WHAT IS ASKED: Retype the lines beneath this one, from the first through the line containing "return [(2 *". Pictures are left out.

DATASET CONTENT:
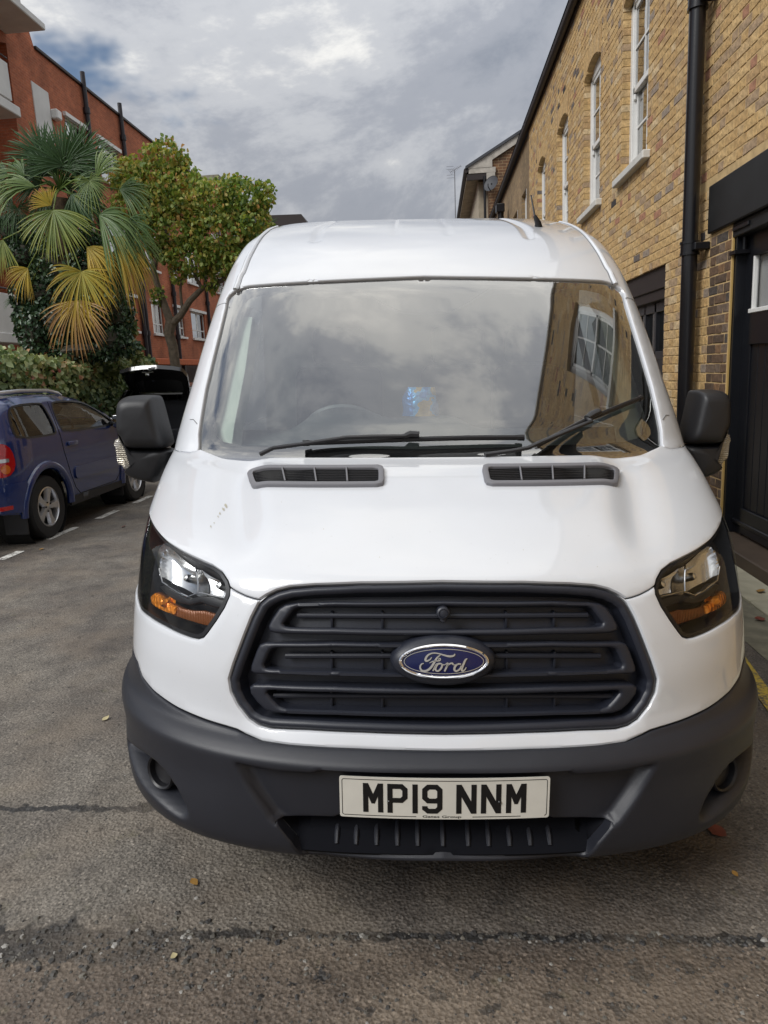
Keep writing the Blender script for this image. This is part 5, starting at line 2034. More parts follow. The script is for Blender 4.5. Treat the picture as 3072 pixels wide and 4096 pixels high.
mk('aerial_elements', *join(gs), 'vent_plastic', ta)

# ------------------------------------------------------------------ left: red brick flats
XL = -11.0
hl_ = empty('red_brick_flats', (0, 0, 0), 0, 'long red brick block of flats behind the palm and autumn tree', 'building')
ZL = 11.03
rowsz = [(8.45, 9.70), (5.95, 7.20), (3.45, 4.66)]
cols = [(21.55, 22.85), (23.75, 25.35)]
holesL = []
for (a, b) in cols + [(26.9, 28.1), (29.4, 30.6), (31.6, 33.6), (36, 38), (40, 42)]:
    for (c, d) in rowsz:
        holesL.append((a, b, c, d, 0))
SP = (19.75, 20.65, 7.6, 10.05, 0)


def wall_sheet_r(X, *a):
    V, F = wall_sheet(X, *a)
    return [(2 * X - v[0], v[1], v[2]) for v in V], [tuple(reversed(f)) for f in F]


mk('wall', *wall_sheet_r(XL, 18.72, 46, 0, ZL, holesL + [SP], 0.22), 'brick_red', hl_, False)
mk('tower_wall', *prism([(10, ZL - 3), (20.22, ZL), (19.70, 12.2), (19.55, 13.6), (10, 13.6)], XL - 0.001, XL - 0.25, lambda a, b, d: (d, a, b)), 'brick_red', hl_, False)
mk('recess_wall', *bx(XL - 1.4, XL - 1.2, 8, 18.8, 0, 13.5), 'brick_red', hl_, False)
mk('recess_return', *bx(XL - 1.3, XL - 0.05, 18.725, 18.95, 0, 11), 'brick_red_end', hl_, False)
mk('parapet_coping', *bx(XL - 0.3, XL + 0.07, 20.2, 46, ZL, ZL + 0.09, 0.01), 'brown_fascia', hl_)
mk('white_stair_panel', *bx(XL - 0.10, XL + 0.03, SP[0], SP[1], SP[2], SP[3], 0.01), 'white_render', hl_)
mk('window_box', *bx(XL + 0.0, XL + 0.22, 20.66, 20.95, 9.35, 9.62, 0.03), 'white_joinery', hl_)
for (a, b, c, d, _) in holesL:
    w = mk('window', *join([bx(XL - 0.12, XL - 0.07, a, a + 0.06, c, d), bx(XL - 0.12, XL - 0.07, b - 0.06, b, c, d), bx(XL - 0.12, XL - 0.07, a, b, c, c + 0.06), bx(XL - 0.12, XL - 0.07, a, b, d - 0.06, d),
                            bx(XL - 0.115, XL - 0.068, (a + b) / 2 - 0.035, (a + b) / 2 + 0.035, c, d), bx(XL - 0.115, XL - 0.066, a, b, c + 0.36, c + 0.41)]), 'white_joinery', hl_, False)
    mk('pane', [(XL - 0.095, a, c), (XL - 0.095, b, c), (XL - 0.095, b, d), (XL - 0.095, a, d)], [(0, 1, 2, 3)], 'house_glass', w, False)
    mk('curtain', *join([bx(XL - 0.24, XL - 0.22, a, a + 0.3 * (b - a), c, d), bx(XL - 0.24, XL - 0.22, b - 0.26 * (b - a), b, c, d), bx(XL - 0.9, XL - 0.85, a - 0.2, b + 0.2, c - .1, d + .1)]), 'room_curtain', w, False)
    mk('lintel', *bx(XL - 0.04, XL + 0.10, a - 0.10, b + 0.10, d - 0.01, d + 0.11, 0.006), 'white_joinery', w)
    mk('window_sill', *bx(XL - 0.1, XL + 0.10, a - 0.06, b + 0.06, c - 0.09, c, 0.006), 'white_joinery', w)
simple('soil_pipe', (0.018, 0.014, 0.018), 0.5)
for yy, z0, z1 in ((22.95, 0.5, 11.45), (25.72, 0.5, 11.45), (26.02, 0.5, 9), (29.35, 0.5, 11.3), (34.0, 0.5, 11.3)):
    p = mk('drainpipe', *tube([(XL + 0.10, yy, z0), (XL + 0.10, yy, 9.9), (XL + 0.10, yy + 0.0, 10.2), (XL + 0.10, yy, z1)] if z1 > 10 else [(XL + 0.10, yy, z0), (XL + 0.10, yy, z1)], 0.075, 10), 'soil_pipe', hl_)
    for zc in (3.4, 5.2, 7.3, 9.0, 10.3):
        if zc < z1:
            mk('pipe_collar', *tube([(XL + 0.10, yy, zc - 0.09), (XL + 0.10, yy, zc + 0.09)], 0.105, 10), 'soil_pipe', p)
# balconies on the near end
for (ya, yb_, zs, zp0, zp1) in ((12.0, 17.05, 8.15, 8.45, 9.30), (11.0, 16.0, 2.62, 2.86, 3.78)):
    bal = mk('balcony_slab', *bx(XL - 0.2, -9.95, ya, yb_, zs, zs + 0.24, 0.02), 'white_render', hl_)
    mk('balcony_panel', *bx(-10.06, -9.99, ya, yb_ - 0.25, zp0, zp1, 0.01), 'white_render', bal)
    mk('balcony_rail', *tube([(-10.02, ya, zp1 + 0.12), (-10.02, yb_ - 0.2, zp1 + 0.12)], 0.02, 6), 'black_iron', bal)
mk('white_wall_panel', *bx(-11.1, -10.7, 13.6, 15.4, 4.3, 6.6), 'white_render', hl_)
mk('top_canopy', *bx(XL - 0.2, -9.9, 12, 18.80, 10.83, 11.0, 0.02), 'white_render', hl_)
mk('top_canopy_post', *bx(XL + 0.002, XL + 0.12, 19.0, 19.55, 11.2, 13.4), 'white_render', hl_)
mk('canopy_roof', *bx(XL - 0.2, -10.2, 12, 18.3, 11.4, 11.6), 'slate', hl_)
mk('balcony_bin', *bx(-10.6, -10.3, 15.0, 15.45, 2.87, 3.3, 0.02), 'blue_paint', hl_)

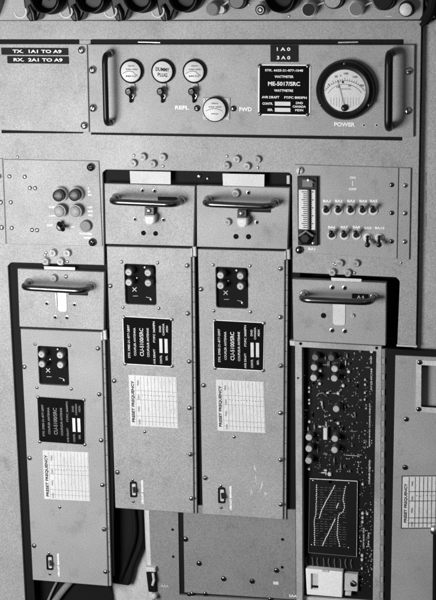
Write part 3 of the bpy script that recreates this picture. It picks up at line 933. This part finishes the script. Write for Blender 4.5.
# details that differ from unit to unit
for ch in kids(u1):                                       # the lowest unit's nameplate is rubbed dark
    if ch.name.startswith('nameplate'):
        ch.data = ch.data.copy(); ch['label'] = 'black nameplate with rubbed, dim lettering'
        for i, m_ in enumerate(ch.data.materials):
            if m_ == OFFW:
                ch.data.materials[i] = CAPG
            elif m_ == WHITE:
                ch.data.materials[i] = GREY
for un, sd in ((u1, 3), (u3, 9)):                          # knobs set differently
    rk = random.Random(sd)
    for ch in kids(un):
        for g_ in kids(ch):
            if g_.name.startswith('trimmer_knob'):
                g_.rotation_euler.y = rk.uniform(-1.5, 1.5)
chart(u2, 128.6, 374.8, 0); chart(u3, 215.8, 379.6, 0); chart(u1, 42.6, 450.2, 0, .955)
latch(u2, 149.2, 207); latch(u3, 241.8, 209.6)
for x, y in ((142.5, 190.3), (154.6, 190.7)):
    hole(u2, x, y, 2.1, MD, True)
for x, y in ((135, 219), (163.4, 219.7)):
    hole(u2, x, y, 2.1, MD, True)
for x, y in ((143.5, 233), (155.6, 233.5)):
    hole(u2, x, y, 2.4, MD)
bolt(u3, 235.4, 193.6, 4.3, MD); bolt(u3, 227, 222.4, 4.0, MD)
hole(u3, 248.4, 192.6, 2.2, MD, True); hole(u3, 256.6, 222.2, 2.1, MD, True)
hole(u3, 236, 236.5, 2.6, MD); hole(u3, 248.5, 236.7, 2.6, MD)
bolt(u1, 53, 278.6, 4.0, MD, GREY); screw(u1, 65.8, 276.6, 2, MD)
for x, y in ((47, 303.2), (74.6, 304.4), (55.4, 317), (67, 317.4)):
    hole(u1, x, y, 1.9, MD, True)
tape(u2, 157.8, 196.6, 177, 201, MD, None); tape(u3, 250, 207.2, 271, 212.6, MD, None); tape(u1, 68.5, 291, 88, 295.6, MD, None)


def striker(parent, x0, y0, x1, y1):
    b = MB(); b.prism(rounded(rect(x0, y0, x1, y1, MD + .001), [0, 0, .004, .004], 4), MD + .001, .0012, DISC, .0003); return b.build('striker_plate', parent)


striker(u1, 57.2, 292, 67.2, 312)
b = MB(); b.prism(rect(55.2, 293, 57, 306.5, MD + .0014), MD + .0014, .002, DARKCHROME); b.build('striker_shadow', u1)  # dark strip painting the shadow at the left of the striker plate
rc = random.Random(5)
def scuff(x0, y0, x1, y1, n, w0):
    b = MB()
    for i in range(n):
        t = rc.random(); x = x0 + (x1 - x0) * t + rc.gauss(0, w0); y = y0 + (y1 - y0) * t + rc.gauss(0, .6)
        L = rc.uniform(.6, 2.6); ww = rc.uniform(.15, .45); a = math.atan2(x1 - x0, y1 - y0) + rc.gauss(0, .15)
        u = (math.sin(a) * L, math.cos(a) * L); v = (math.cos(a) * ww, -math.sin(a) * ww)
        b.prism(A([(x - u[0], y - u[1]), (x + v[0], y + v[1]), (x + u[0], y + u[1]), (x - v[0], y - v[1])], MD + .0003 + i * 4e-6), MD + .0003 + i * 4e-6, .0004, OFFW)
    return b.build('paint_scuff', u3)
scuff(254.6, 466, 256.4, 486, 22, .5); scuff(263, 481, 259.6, 494, 12, .35); scuff(251.4, 489, 252, 495, 8, .7); scuff(265, 493, 266, 494.5, 4, .4)

# ================================================================ the open unit
u4 = thing('open_antenna_coupler', 'antenna coupler with its cover swung open, showing the black circuit board inside', 'antenna coupler', (340, 600),
           'antenna coupler units in the rack')
b = MB(); b.prism(rounded(A([(292.3, 279.2), (386.2, 283), (385.6, 345.8), (293.4, 340.6)], MD), .0008, 2), MD, .012, GREY, .0008); b.build('handle_box', u4)
handle(u4, (304.2, 294.0), (373.8, 296.8), MD, .032, .0046, DARKCHROME, SCREW, 4.8)
tape(u4, 352, 293.4, 368.6, 300.4, MD, 'A 4', 7, 3.2, 360.5)
striker(u4, 333, 304, 345.2, 325.6)
for x, y in ((332.2, 287.4), (344.6, 287.8), (332, 330.3), (344.7, 331)):
    hole(u4, x, y, 2.4, MD, True)
hole(u4, 323.5, 315.5, 2.7, MD); bolt(u4, 352.4, 316, 2.2, MD)
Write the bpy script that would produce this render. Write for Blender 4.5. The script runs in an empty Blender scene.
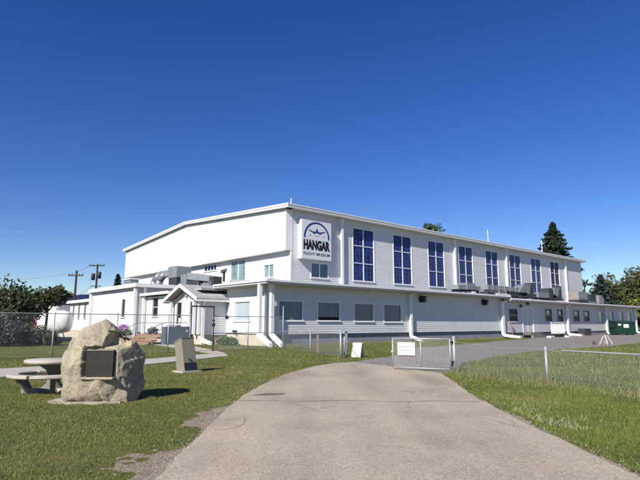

IN RESPONSE:
Keep writing the Blender script for this image. This is part 5, starting at line 2034. More parts follow. The script is for Blender 4.5. Treat the picture as 3072 pixels wide and 4096 pixels high.
mk('aerial_elements', *join(gs), 'vent_plastic', ta)

# ------------------------------------------------------------------ left: red brick flats
XL = -11.0
hl_ = empty('red_brick_flats', (0, 0, 0), 0, 'long red brick block of flats behind the palm and autumn tree', 'building')
ZL = 11.03
rowsz = [(8.45, 9.70), (5.95, 7.20), (3.45, 4.66)]
cols = [(21.55, 22.85), (23.75, 25.35)]
holesL = []
for (a, b) in cols + [(26.9, 28.1), (29.4, 30.6), (31.6, 33.6), (36, 38), (40, 42)]:
    for (c, d) in rowsz:
        holesL.append((a, b, c, d, 0))
SP = (19.75, 20.65, 7.6, 10.05, 0)


def wall_sheet_r(X, *a):
    V, F = wall_sheet(X, *a)
    return [(2 * X - v[0], v[1], v[2]) for v in V], [tuple(reversed(f)) for f in F]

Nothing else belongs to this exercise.